彼が生きた江戸時代の1700年代半ばから1800年代初めの平均寿命は30歳から40歳とされています。現代と異なり、乳幼児の死亡率がきわめて高かったため、単純な比較は無意味ですが、それにしても当時の50歳といえば、「高齢者」であることは間違いありません。

にもかかわらず、彼はかねてより関心を抱いていた暦学(天文学)を学ぶために、郷里の佐原(現在の千葉県)を出て江戸に居を移します。セカンドステージの始まりです。

江戸で当時の暦学の第一人者の高橋至時に師事し暦学を学びます。当時、高橋は伊能よりも19歳年下の31歳。ご存じの方も多いでしょうが、その後、伊能は17年かけて日本全国をくまなく歩き『大日本沿海輿地全図』完成の礎を築きます。

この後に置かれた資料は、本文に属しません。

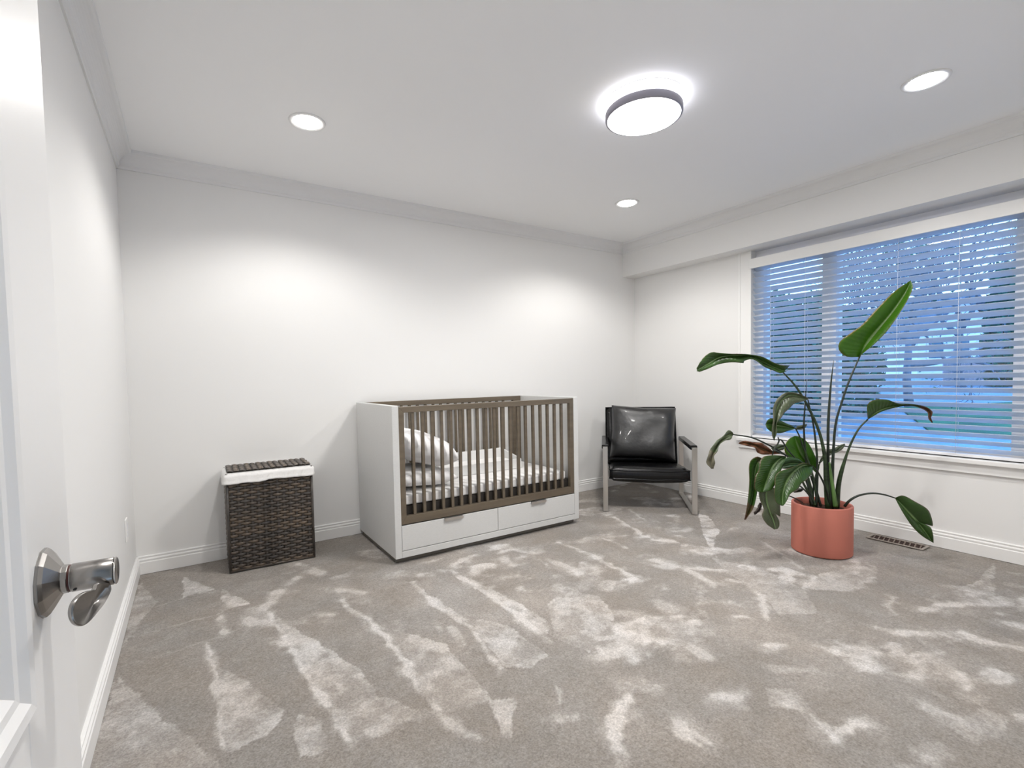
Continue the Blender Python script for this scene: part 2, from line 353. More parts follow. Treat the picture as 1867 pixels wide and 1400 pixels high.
n.links.new(n4.outputs[0], r4.inputs[0]); ml_ = n.nodes.new('ShaderNodeVectorMath'); ml_.operation = 'MULTIPLY'; n.links.new(hs.outputs[0], ml_.inputs[0]); n.links.new(r4.outputs[0], ml_.inputs[1]); n.links.new(ml_.outputs[0], b.inputs['Base Color'])
bp = n.nodes.new('ShaderNodeBump'); bp.inputs['Strength'].default_value = .6; bp.inputs['Distance'].default_value = .006
n.links.new(n1.outputs[0], bp.inputs['Height']); n.links.new(bp.outputs[0], b.inputs['Normal'])
me.materials.append(CARPET)
fo = bpy.data.objects.new('floor', me); C.objects.link(fo); struct(fo, 'taupe grey plush carpet with pale vacuum streaks', 'floor')

# ------------------------------------------------------------------ window, casing, sill
m_ = MB(); YC = WY1+.105
m_.box(W-.014, W+.001, WY1, YC, WZ0-.03, HB).box(W-.014, W+.001, WY0-.105, WY0, WZ0-.03, HB)
m_.box(W-.02, W, YC-.016, YC+.002, WZ0-.03, HB)
struct(m_.build('trim_5', TRIM, bevel=.002), 'flat white casing boards around the window', 'trim')
m_ = MB(); m_.box(W-.045, W+.09, WY0-.12, YC+.01, WZ0-.028, WZ0)
sill = struct(m_.build('trim_6', TRIM, bevel=.004), 'white window sill board with an apron under it', 'trim')
MB().box(W-.018, W+.001, WY0-.105, YC, WZ0-.088, WZ0-.028).build('apron', TRIM, sill, bevel=.003)
win = struct(empty('window_1', (W+.10, (WY0+WY1)/2, WZ0)), 'wide white framed window with three panes looking on the garden', 'window')
def wchild(o):
    o.parent = win; o.matrix_parent_inverse = Matrix.Translation(win.location).inverted(); return o
XG = W+.10
ym = [(-1.31, -1.745), (-1.84, -2.745), (-2.84, -3.20)]
m_ = MB()
m_.box(W+.06, W+T, WY0, WY1, WZ1-.085, WZ1).box(W+.06, W+T, WY0, WY1, WZ0, WZ0+.035)  # head member made taller to keep sky light off the bulkhead
for a, b_ in ((WY1, -1.31), (-1.745, -1.84), (-2.745, -2.84), (-3.20, WY0)): m_.box(W+.06, W+T, b_, a, WZ0+.035, WZ1-.085)
m_.box(W+.055, W+.06, -1.80, -1.79, WZ0+.03, WZ1-.085)
wchild(m_.build('window_frame', FRAMEW, bevel=.004))
GLASS = bpy.data.materials.new('window_glass'); GLASS.use_nodes = True; n = GLASS.node_tree; n.nodes.clear()
o_ = n.nodes.new('ShaderNodeOutputMaterial'); tr = n.nodes.new('ShaderNodeBsdfTransparent'); gl = n.nodes.new('ShaderNodeBsdfGlossy'); gl.inputs['Roughness'].default_value = .01
fr = n.nodes.new('ShaderNodeFresnel'); fr.inputs[0].default_value = 1.5; mx = n.nodes.new('ShaderNodeMixShader')
tr.inputs[0].default_value = (.94, .97, 1, 1)
n.links.new(fr.outputs[0], mx.inputs[0]); n.links.new(tr.outputs[0], mx.inputs[1]); n.links.new(gl.outputs[0], mx.inputs[2]); n.links.new(mx.outputs[0], o_.inputs[0])
for a, b_ in ym:
    wchild(MB().box(XG, XG+.006, b_-.005, a+.005, WZ0+.03, WZ1-.08).build('pane', GLASS))

# venetian blind
bl = tag(empty('window_blind', (W+.02, (WY0+WY1)/2, WZ0)), 'white venetian blind with tilted slats hanging across the window', 'blind')
def bchild(o): o.parent = bl; o.matrix_parent_inverse = Matrix.Translation(bl.location).inverted(); return o
BY0, BY1 = WY0+.008, WY1-.008
bchild(MB().box(W-.024, W-.012, BY0-.015, BY1+.022, 1.972, 2.052).box(W-.012, W+.03, BY1+.010, BY1+.022, 1.972, 2.052).build('valance', TRIM, bevel=.003))
bchild(box('headrail', (W-.008, W+.056, BY0, BY1, 1.995, 2.045), BLIND))  # carried back towards the frame to close off sky light
bchild(box('bottom_rail', (W-.005, W+.045, BY0, BY1, WZ0+.006, WZ0+.024), FRAMEW, bevel=.003))
SW, TILT, NSL = .05, math.radians(35), 31
prof = []
for k in range(7):
    u = -SW/2+SW*k/6; prof.append((u, .0022*(1-(2*u/SW)**2)))
prof2 = prof+[(u, z-.0026) for u, z in prof[::-1]]
ms = MB(); ms.prism(prof2, 'y', BY0-(BY0+BY1)/2, BY1-(BY0+BY1)/2)
slat = ms.build('slat', BLIND)
z0, z1 = WZ0+.052, 1.972
for k in range(NSL):
    s_ = slat if k == 0 else copy_obj(slat)
    s_.parent = bl
    s_.location = (0, 0, z0+(z1-z0)*k/(NSL-1)-WZ0)
    s_.rotation_euler = (0, TILT+random.uniform(-.012, .012), 0)
for yy in (-1.40, -1.655, -2.22, -2.52, -3.0):
    mc = MB()
    for dx in (-.021, .021): mc.tube([(W+.02+dx, yy, WZ0+.02), (W+.02+dx, yy, 2.0)], .0011, 5)
    bchild(mc.build('ladder_cord', FRAMEW))

# ------------------------------------------------------------------ the open door
dd = np.array([0.038, 0.9993]); P0 = np.array([.1909, -2.9355, .9385]); dn = np.array([dd[1], -dd[0]])   # dn: room side
door = struct(empty('door_1', (P0[0]+dd[0]*.089, P0[1]+dd[1]*.089, 0.0), math.atan2(dd[1], dd[0])), 'white panelled door standing open against the left wall', 'door')
# local frame: +x towards the latch edge (0 = edge), y>0 towards the wall, room face at y=0 -> local y up is left of dd
DW, DT = .775, .035
m_ = MB(); st, zr = .137, .862
def frame_(m, x0, x1, z0_, z1_): pass
m_.box(-.146, 0, 0, DT, .012, 2.03).box(-DW, -DW+.139, 0, DT, .012, 2.03)
for a, b_ in ((.012, .22), (  .70, .853), (1.88, 2.03)): m_.box(-DW+.139, -.146, 0, DT, a, b_)
leaf = m_.build('door_slab', DOORP, door, bevel=.0015)
for (a, b_) in ((.22, .70), (.853, 1.88)):
    x0, x1 = -DW+.139, -.146
    # moulded frame: stepped ogee ring (outer lip proud, falling to the field)
    prof = [(0, -.004), (.006, -.007), (.014, -.006), (.02, -.001), (.026, .0), (.032, .006), (.038, .008), (.04, .012)]
    mm = MB(); vs = []; fs = []
    for off, yy in prof:
        vs += [(x0+off, yy, a+off), (x1-off, yy, a+off), (x1-off, yy, b_-off), (x0+off, yy, b_-off)]
    for i in range(len(prof)-1):
        for k in range(4): fs.append((i*4+k, i*4+(k+1) % 4, (i+1)*4+(k+1) % 4, (i+1)*4+k))
    mm.add(vs, fs); mm.build('panel_moulding', DOORP, door)
    mm = MB(); mm.box(x0+.038, x1-.038, .012, DT-.006, a+.038, b_-.038); mm.build('door_panel', DOORP, door, bevel=.002)
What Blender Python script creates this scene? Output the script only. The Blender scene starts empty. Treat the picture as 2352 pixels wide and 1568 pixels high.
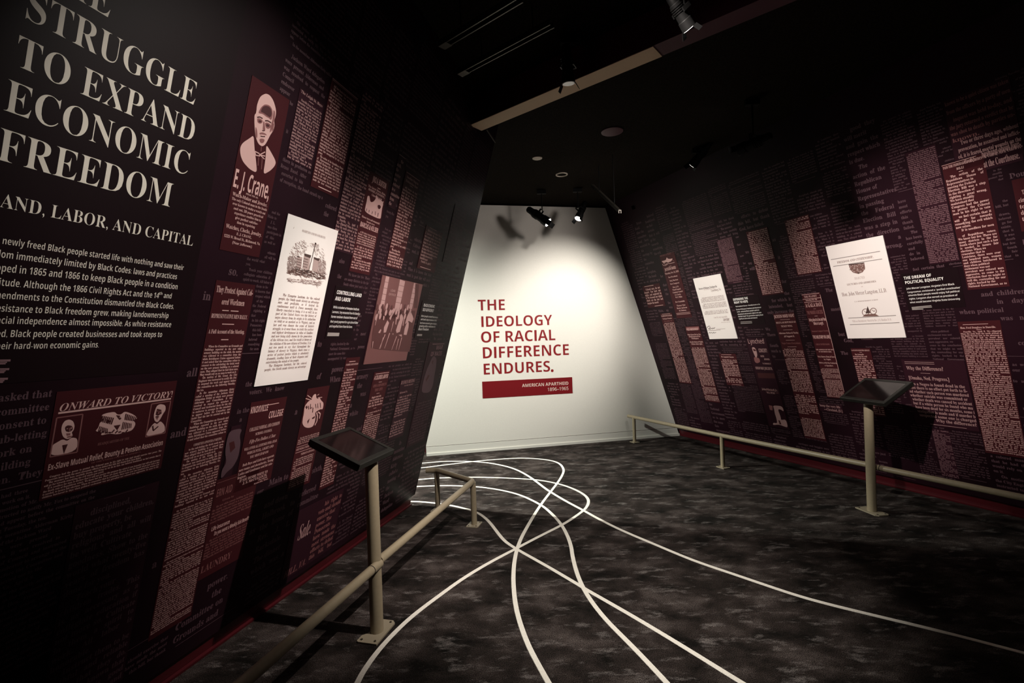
import bpy, math, random
import numpy as np
from mathutils import Matrix, Vector

random.seed(7)
COL = bpy.context.scene.collection
SC = bpy.context.scene

# ------------------------------------------------------------------ measured geometry of the place
FOC, CX, CY, RO, EYE_H = 1120.0, 1176.0, 785.0, math.atan(-0.0345), 1.5
CR, SR = math.cos(RO), math.sin(RO)
EYE = np.array([0.0, 0.0, EYE_H])


def ray(px, py):
    x, y = px - CX, py - CY
    return np.array([(CR * x + SR * y) / FOC, 1.0, (SR * x - CR * y) / FOC])


def on_floor(px, py, z=0.0):
    r = ray(px, py)
    return EYE + (z - EYE_H) / r[2] * r


def at_depth(px, py, y):
    return EYE + y * ray(px, py)


class Wall:
    """A wall plane: O on the floor line, U along it in reading direction, V up its (leaning) face, N to the viewer."""
    def __init__(s, p0, p1, tilt, off=0.0):
        s.O = np.array(p0, float)
        s.U = np.array(p1, float) - s.O
        s.U /= np.linalg.norm(s.U)
        s.n0 = np.array([s.U[1], -s.U[0], 0.0])
        t = math.radians(tilt)
        s.V = np.array([0, 0, math.cos(t)]) + s.n0 * math.sin(t)
        s.N = s.n0 * math.cos(t) - np.array([0, 0, math.sin(t)])
        s.O = s.O + s.n0 * off
        s.tilt = t

    def uv(s, px, py, off=0.0):
        r = ray(px, py)
        t = np.dot(s.O + off * s.N - EYE, s.N) / np.dot(r, s.N)
        p = EYE + t * r - s.O
        return float(np.dot(p, s.U)), float(np.dot(p, s.V))

    def at(s, u, v, off=0.0):
        return s.O + u * s.U + v * s.V + off * s.N

    def matrix(s, u=0.0, v=0.0, off=0.0):
        o = s.at(u, v, off)
        return Matrix(((s.U[0], s.V[0], s.N[0], o[0]), (s.U[1], s.V[1], s.N[1], o[1]),
                       (s.U[2], s.V[2], s.N[2], o[2]), (0, 0, 0, 1)))


# ------------------------------------------------------------------ camera, world, exposure
cd = bpy.data.cameras.new('camera')
cam = bpy.data.objects.new('camera', cd)
COL.objects.link(cam)
cd.sensor_width = 36.0
cd.lens = 36.0 * FOC / 2352.0
cd.clip_start = 0.05
cam.matrix_world = Matrix(((CR, -SR, 0, 0), (0, 0, -1, 0), (SR, CR, 0, EYE_H), (0, 0, 0, 1)))
SC.camera = cam

wd = bpy.data.worlds.new('world')
SC.world = wd
wd.use_nodes = True
wd.node_tree.nodes['Background'].inputs[0].default_value = (0.02, 0.012, 0.012, 1)
wd.node_tree.nodes['Background'].inputs[1].default_value = 0.0
SC.view_settings.view_transform = 'Standard'
SC.view_settings.look = 'None'
SC.view_settings.exposure = 0.0
SC.view_settings.gamma = 1.0
SC.view_settings.use_curve_mapping = False

WARM, NEUTRAL, COOL = (1.0, 0.89, 0.82), (1.0, 0.94, 0.86), (0.98, 1.0, 0.90)
# light name: (position, aim, watts, cone degrees, blend, colour, source radius)
LIGHTS = {
    'left_wall': ((1.14, 2.05, 3.00), (-1.10, 3.27, 0.88), 440, 53.8, 0.92, WARM, 0.02),
    'title': ((1.60, 1.70, 2.95), (-1.12, 1.91, 2.03), 300, 34.5, 0.85, NEUTRAL, 0.03),
    'right_wall': ((0.11, 1.70, 3.25), (3.27, 3.98, 1.71), 930, 35.9, 1.0, WARM, 0.03),
    'right_wall_far': ((0.25, 3.10, 3.10), (2.28, 5.85, 1.82), 660, 35, 1.0, NEUTRAL, 0.03),
    'back_wall': ((1.88, 5.07, 3.31), (0.62, 6.98, 1.62), 415, 61.2, 1.0, NEUTRAL, 0.03),
    'floor_pool': ((0.53, 1.71, 3.31), (0.62, 2.98, -0.10), 500, 51, 0.95, NEUTRAL, 0.05),
    'far_right': ((0, 0, 0), (1.95, 6.0, 1.75), 8, 62, 1.0, NEUTRAL, 0.03),
    'far_left': ((0, 0, 0), (-0.55, 4.4, 1.75), 6, 60, 1.0, NEUTRAL, 0.03),
    'upper_glow': ((0, 0, 0), (0.0, 6.75, 2.75), 75, 50, 1.0, WARM, 0.14),
    'left_rail_fill': ((1.18, 2.09, 3.00), (-0.45, 2.85, 0.45), 28, 44, 1.0, NEUTRAL, 0.02),  # added fill, no fixture: brightens the left rail and lectern post
    'gallery_floor': ((-2.9, 5.28, 3.2), (-0.25, 4.85, 0.0), 1250, 56, 0.7, COOL, 0.03),
    'right_rail_fill': ((0.11, 1.74, 3.20), (2.95, 3.85, 0.50), 150, 26, 1.0, NEUTRAL, 0.02),  # added fill, no fixture: lifts the low rail on the right
    'side_gallery': ((-2.6, 5.01, 3.0), (-1.51, 6.70, 0.09), 800, 120, 0.9, COOL, 0.04),
}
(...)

地図の実際の完成は弟子たちの手によるもので、伊能自身は完成図を目にすることなくこの世を去りますが、10回近く全国各地への測量の旅にトライし、素晴らしい成果を積み上げました。

生前の彼が、人生のファーストステージで味わうことのなかった達成感を得たであろうことは想像にかたくありません。

江戸時代終盤、日本を訪れた欧米諸国の要人たちが、その地図の当時としての正確さに驚愕したことは有名です。

話が長くなってしまいました。

歴史的に考えれば、伊能忠敬セカンドステージのピークは、彼のファーストステージのそれを大きく超えたものと言っていいでしょう。

また彼の健康寿命の長さも特筆すべきでしょう。享年74歳ですが、当時としてはきわめて長寿です。その要因として日本全国を歩き回ったことで、年齢の割には筋肉量を維持していたことも挙げられるのではないでしょうか。

いずれにせよ、誰でも伊能忠敬のような歴史的偉業を果たすことはできませんが、70代、80代の生き方を考える上で、一つのお手本として覚えておいてもいいのではないでしょうか。